I smiled. I nearly wept, as I am as I recall that experience — my eyes mist and misted over with tears.

Delight. Wonder. Enchantment. Love . . . yes love. Not the mushy kind we often feel for each other. But a deeper and more profound love, that of the Awen, the Source, the Knowers, the Patterners reaching out to embrace me. To hold me in their familiar and yet utterly different, I hesitate to say alien, embrace. Not the embrace of desire as we normally understand it, but desire nonetheless — the desire that I should know and feel the presence of that which flows through and enables all life and living, everywhere and everywhen. The desire that I should experience this in a new way, that I was ready to know and feel this, that I was strong enough, open enough, willing enough to take it on, take it in and be taken on, taken in by it.

It was a moment, broad and protacted, out of time.
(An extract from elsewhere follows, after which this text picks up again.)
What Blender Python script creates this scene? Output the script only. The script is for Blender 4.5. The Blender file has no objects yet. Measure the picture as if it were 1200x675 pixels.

I still feel it in remembering. It is the most profound such experience I have ever had. And my response was gratitude. It reinforced my understanding that living the Druid path for me is in part about reverence and gratitude and humility. I was awed by what my senses picked up. The smallest thing had the greatest meaning. There was no insignificance anywhere. It spread out from me, the awareness. It was living through Aslan calling all being from himself at the creation of Narnia, standing beside him as life came to be. It is a passage I have always loved, and in some miniscule way lived with him in an instant. I was suffused in grace and bathed in wonder. Everything around me pulsed with life, I could almost see, and certainly sensed, felt the threads of the Awen weaving us all together — one being, one life, One.

The experience changed me forever. It renewed and refreshed and remade me. I do not have words, though I have tried to find some for this sharing. I was given this gift without nearly dying first, and I am also grateful for that.  I take nothing for granted, offer only gratitude.